To help tackle High Street closures and blighted shop fronts, cardboard housing would provide public entertainment as employment opportunities for residents. For example, food vouchers could be used by entrepreneurs to purchase ripe fruit which would then be distributed to the public to throw for a small fee. Cardboard homes also help develop private police agencies. The latter would, for example, kick residents at night and throw buckets of cold water over them, especially in winter.
Residents would be expected to learn a work ethic over a lifetime's indenture by digging holes and then filling them in again.
This didn't stay up for discussion for very long, did it? I wonder why?
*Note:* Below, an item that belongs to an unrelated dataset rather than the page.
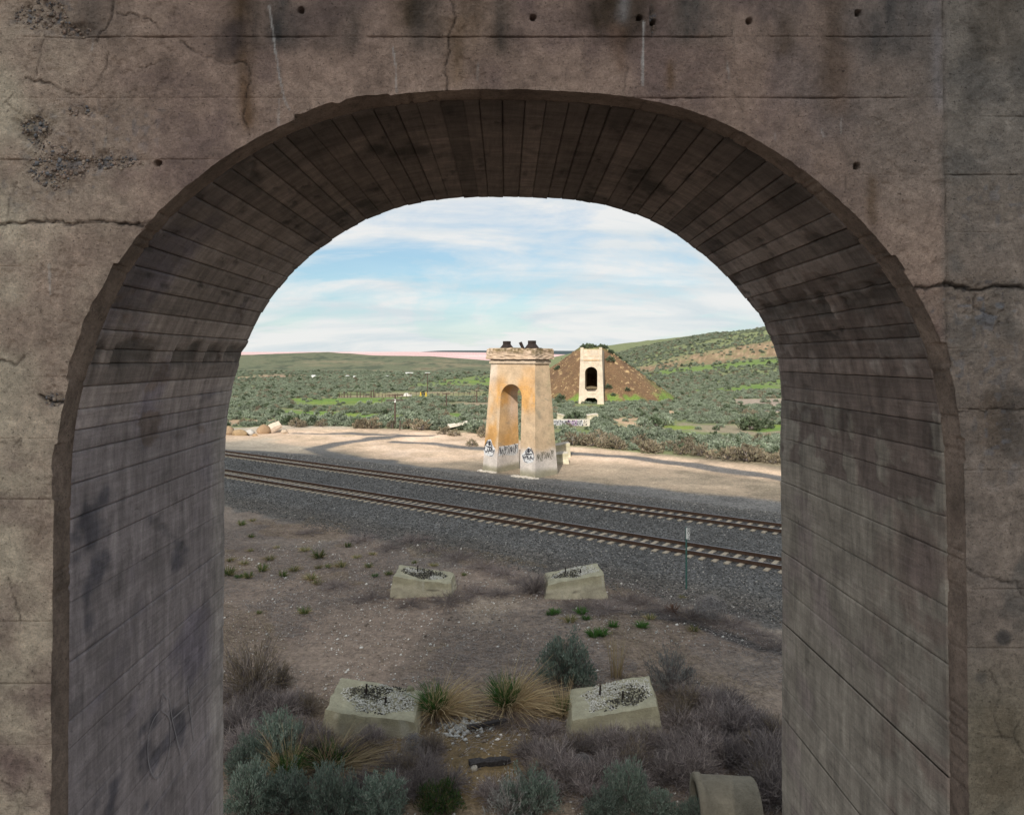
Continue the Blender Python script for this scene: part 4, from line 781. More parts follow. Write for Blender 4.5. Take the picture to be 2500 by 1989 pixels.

There are too many people who think the world owes them a living and a lot of them are living in the UK. Most of them are fit and healthy and they've never had a job in their lives. They expect other people to go out to work to earn the money to pay for the £200 billion welfare scam.
If I have "lost the plot completely" then so have the other ordinary workers who see that their neighbours living on benefits are far better off than they themselves are. I will agree that government economic policies affect us all, whether we like it or not, but some people living on benefits are taking the mickey. In 370,000 homes no adult has ever worked.
I also doubt there are people who choose not to work. Really, when you work, you really walk high.
And if that is the case, it is easier to detect all those people who have been abusing the system.
What I see is that in all countries around Europe there is a cut of welfare system, and the excuse is the crisis. But I really think that there are more options to cut, not only cutting from the welfare system.
Some middle class people have become poor because there is not job, because their savings have been spent, not because they want to be poor and not because they have decided to stop working .
One thing is that the cause of poverty is poor education. Shouldn't be easier to invest on education in these poor areas? Shouldn't those children be given more opportunities or more subjects related to their needs? Shouldn't be easier to reduce the number of children in classrooms?
Second, you say one of the causes was debt. Well, in Spain a lot of people take debts because of mortages . Now those people are unemployed (middle class people) and they are going to charities to ask for food. Third, why cutting on the welfare system? What about all those rich people who do not pay taxes thanks to the laws? What about cutting wages to politicians?